25 января я была именинница. Мне исполнилось 17 лет. Как много! Не увидишь, как и старость придет. 17 лет! Раньше я представляла себе, что семнадцати лет я буду уже вполне взрослой, но я осталась все такой же девчонкой, какой и была. Дня именин я ждала почему-то с нетерпением, но когда настал этот день, то я не ощутила никакой радости, а, наоборот, была очень раздражена и не в духе. Ходила в школу и провела этот день, как и все остальные дни.
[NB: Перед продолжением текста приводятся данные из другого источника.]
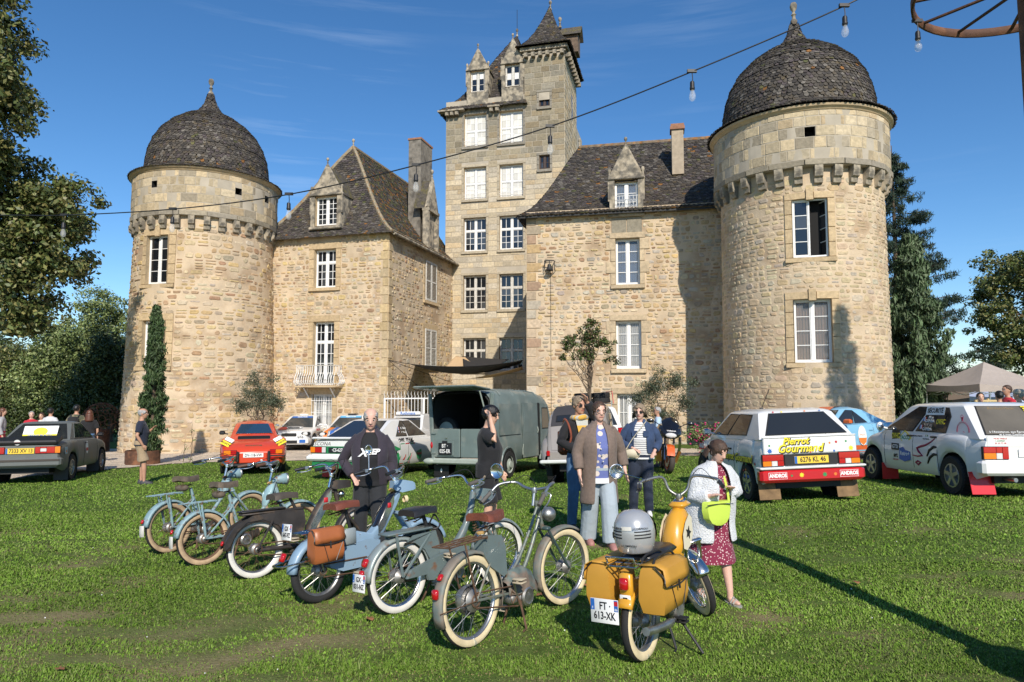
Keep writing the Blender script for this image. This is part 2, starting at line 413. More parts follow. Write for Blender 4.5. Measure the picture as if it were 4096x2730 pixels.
M_curtw = mat('white_curtain', (.72, .71, .68), .9); M_curtb = mat('tan_curtain', (.36, .22, .14), .9); M_curtblue = mat('blue_curtain', (.10, .22, .42), .8)

def surround(surf, u, z, w, h, L, bw=.22, keyst=False, ears=.0, sill=True, proud=.045, col=(.49, .37, .22)):
    """cut-stone surround of an opening as separate blocks, added to the list of stones"""
    def blk(a, b, c, d, p=proud):
        g = random.uniform(.9, 1.1); cc = tuple(x * g for x in col); n = 4
        P = [(a, c), (b, c), (b, d), (a, d)]; e = .01; Q = [(a + e, c + e), (b - e, c + e), (b - e, d - e), (a + e, d - e)]
        vs = [surf(x, y, -.005) for x, y in P] + [surf(x, y, p) for x, y in Q]
        L.append((vs, [(i, (i + 1) % 4, 4 + (i + 1) % 4, 4 + i) for i in range(4)] + [(4, 5, 6, 7)], cc, 9 + random.random(), vs[4]))
    n = max(3, int(h / .42)); zs = [z + h * i / n for i in range(n + 1)]
    for s in (-1, 1):
        for i in range(n):
            k = bw * (1.0 + (ears if i % 2 else 0)); a = u + s * w / 2; b = a + s * k; blk(min(a, b), max(a, b), zs[i] + .004, zs[i + 1] - .004)
    if keyst:
        blk(u - w / 2 - bw, u - .13, z + h + .004, z + h + bw); blk(u + .13, u + w / 2 + bw, z + h + .004, z + h + bw); blk(u - .12, u + .12, z + h - .06, z + h + bw + .09, proud + .05)
    else: blk(u - w / 2 - bw * 1.15, u + w / 2 + bw * 1.15, z + h + .004, z + h + bw * 1.2)
    if sill: blk(u - w / 2 - bw, u + w / 2 + bw, z - .17, z - .004, proud + .07)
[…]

Вчера была на катке. Были Маруся, Фарида и Савинова. Савинова кататься не умеет, и нам пришлось ее учить этому искусству. На катке мы катались недолго, так как Фарида спешила в кино, а мы тоже сочли благоразумным пойти домой. Как все-таки изменились девчата, Маруся и Фарида. Как много в них стало такого, что мне совершенно не нравится. Уж слишком много они думают о себе, о своих особах. А уж как они рассуждают о мальчишках! Этот хорошенький, тот симпатичный, тот урод, тот в меня влюблен, тот в тебя – только и вертится у них на языке. Обе пудрятся и не прочь, кажется, губы красить. Противно; такие девчонки, которым нет еще и по шестнадцати лет, а уж что о себе мнят, играют в любовь. И я знаю, что на меня они смотрят не как на старшую, а как на младшую подругу, которая еще не доросла до их понятий. Да, если меня сравнить с ними, то я гораздо моложе их по тому опыту, который имеют они в любовных делах. Хоть мне и 17 лет, но я до сих пор еще не имела с мальчишками других отношений, кроме товарищеских, и никогда ни с одним мальчишкой я не имела более или менее близких отношений. Если сказать об этом девчатам, то они просто будут смеяться надо мной, и поэтому, когда заходит на эту тему разговор, я только молчу, чем вызываю какое-то снисходительное отношение подруг. Но мне это совершенно все равно. Если бы только они знали, как я их презираю, как я втайне смеюсь и над кокетливой Марусей, и над самонадеянной Фаридой, и над Нюркой с пудреным носом – я смеюсь над ними, но от этого смеха мне бывает только горько, так как я убеждаюсь, что почти все таковы и не сыщешь такого человека, который был бы тебе по душе. А как бы я хотела найти такого человека, с которым можно было бы делиться мыслями, которому можно было бы поверять свои маленькие тайны. У меня никогда не было задушевных подруг и друзей, а почему, не знаю. Или я сама слишком недоверчива и холодна, или же никто не находит во мне ничего интересного. Как бы то ни было, но друзей у меня нет. И я не могу себе представить, как это можно иметь такую подругу или такого товарища, которых можно было бы любить и которым можно было бы доверяться.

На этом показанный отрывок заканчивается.